In these troubled times, it is clear that certain things can only be explained as a result of man's inhumanity toward man.

Monday, March 03, 2003

Sunday, March 02, 2003

I have very occasional bouts with quasi-insomnia. These are not nights where I get absolutely no sleep, but rather nights where I have a lot of difficulty originally getting to sleep, and then wake up frequently from what never seems to be very deep sleep. I hadn't had one in over a month, but last night was such a night. I decided that when life gives you lemons, check your state's lemon laws. But then make lemonade, and so I'm blogging about my fitful night. Here is a list of things that happened during the night, either for real or in my dreams--since one of the few plusses about these bouts is that I remember my dreams fairly well in the morning.
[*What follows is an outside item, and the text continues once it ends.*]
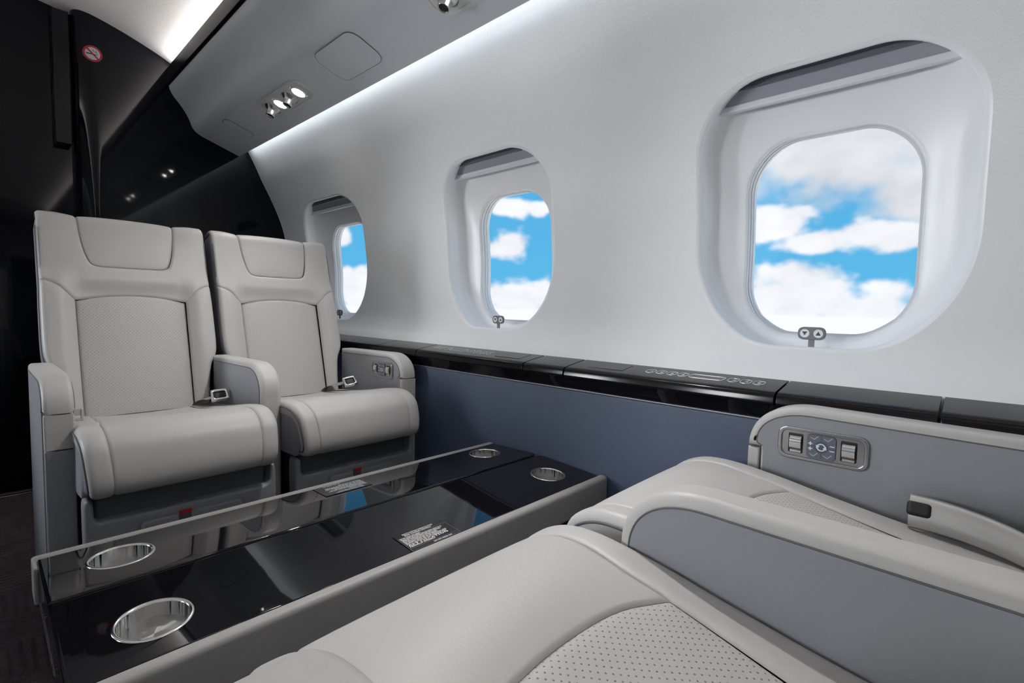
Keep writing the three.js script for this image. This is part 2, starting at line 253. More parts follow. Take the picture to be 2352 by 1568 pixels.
for (const [sx, list] of [[1, WIN], [-1, WIN]]) list.forEach(([zc, k], i) => {
  const w = new THREE.Group(); w.name = 'window_' + (++wn); w.userData.kind = 'structure'; scene.add(w);
  part('window_frame', loft(sx, zc, ringsOf(k)), plastic, w);
  part('window_pane', surf(TH, 6, (t, v) => { const r = rr(t, 0.1687 * k, PANE_B - 0.0038, 0.109) * v; return shell(sx, zc + Math.cos(t) * r, S_C + PANE_DS + Math.sin(t) * r, 0.121); }), glass, w);
  // pleated shade drawn up under the top of the reveal
  const rx = 1.252, named = sx > 0 && i < 3, half = 0.235 * k;
  if (!named) return;
  const sh = thing('window_shade', 'grey pleated blind raised to the top of the ' + winName[i], 'blind');
  const rail = remap(ex(roundRect(0.016, 0.0155, 0.004, rx + 0.016, 1.366), half * 2, 0.001), (x, y, z) => [sx * x, y, z]); rail.translate(0, 0, zc - half);
  part('rail', rail, std({ color: L(0.74, 0.75, 0.77), roughness: 0.35 }), sh);
  part('shade_fabric', surf(1, 1, (u, v) => [sx * (rx + 0.012 - 0.02 * v), lerp(1.371, 1.395, v), zc + (u - 0.5) * 2 * half]), shadeCloth, sh);
  part('pleats', surf(1, 20, (u, v, a, b) => [sx * (rx - 0.012 - 0.03 * v - (b % 2) * 0.004), 1.395 + v * 0.05, zc + (u - 0.5) * 2 * half]), pleatCloth, sh);
  const c = thing('shade_control', 'grey two-button blind control at the foot of the ' + winName[i], 'switch', [sx * 1.292, 0.831, zc]);
  const face = (g) => remap(g, (x, y, z) => [-z, y, x]);   // local: x along the cabin, y up, z towards the cabin
  part('bezel', face(ex(roundRect(0.056, 0.029, 0.0143), 0.006, 0.0015)), std({ color: L(0.16, 0.165, 0.17), roughness: 0.45 }), c);
  part('stem', face(ex(roundRect(0.012, 0.022, 0.001, 0, -0.022), 0.004, 0.0005)), std({ color: L(0.17, 0.175, 0.18), roughness: 0.4 }), c);
  for (const s of [-1, 1]) { const b = new THREE.CircleGeometry(0.0095, 28); b.translate(s * 0.0135, 0, 0.0066); part('button', face(b), s < 0 ? arrowDown : arrowUp, c); }
});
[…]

  • Turned off the TV following a weak SNL sketch involving two Irish barkeepers and Ray Liotta, who ended up throwing a barstool through one of those golf video games.
  • Hung out with a former professor, except that we hung out at what was definitely the current house of my friends Bill and Terri, this professor was talking about sitcoms he would certainly never have watched, and the room was filled with the ultimate redneck signifier--empty beer cans being used as Skoal spittoons. Who was using them in that manner is unclear.
  • Thought I heard the shower going, which suggested it was morning and time to get up, but looked at the clock at it was only 5 a.m.; realized that "shower" was actually rain.
  • Learned that the current WWE champion goes by the moniker "Freedom", and is wrestling a contender locally going by the cheesy counter-moniker of "Nothing Left to Lose."
  • Checked the clock, it had stopped at 12:30, it had melted it was so darn hot, and I was thirsty.
  • Decided the previous line was too obscure and probably lame anyway; left it in in the interest of full disclosure.
  • Wandered through an unfamiliar airport with one of those disparate groups of people from different points of my life assembled only in dreams; we may have been looking for my aunt, or possibly dropping her off.
  • Counted backwards from 1,000 by 7s, an insomnia remedy my mother once taught me; gave up at approximately 734.
  • Woke up for good; found stuck in my head the song "Me and Bobbi McGhee"--female spelling to indicate that I was singing the Kenny Rogers and the First Edition version rather than the better know Janis Jopln version.
  • Thought up several bits for a standup comedy routine I will almost certainly never perform; forgot the whole thing, save the line, "When life gives you lemons, check your state's lemon laws."; wondered whether I had actually heard this line somewhere or actually made it up; decided probably the latter, but couldn't be 100% sure.
  • Cursed self on several occasions for the second venti Breakfast Blend, consumed around 6 p.m.
  • Noted the time on the clock: 2:37; Ditto: 3:14; Ditto 5:06; Ditto: 6:01; Ditto: 7:26--did not attempt to go back to sleep at 7:26.

In non-insomnia related news, I took a practice LSAT yesterday both to (a) become eligible to teach that test for the Leading Test Preparation Company that I periodically work for, and to (b) gauge where I might score on that test without further intensive preparation. I scored a 170. I gather that this is very good--the comment of the student worker who printed out my score, when asked how good that score is, was, "I've never seen one"--but what I don't know is just how very good this is, other than that it is more than good enough to qualify to teach it for this LTPC. If anyone can--through hard data, clever analogy, anecdotal evidence, or any other clarifying method--help me gauge the meaning of this result, I would be thankful.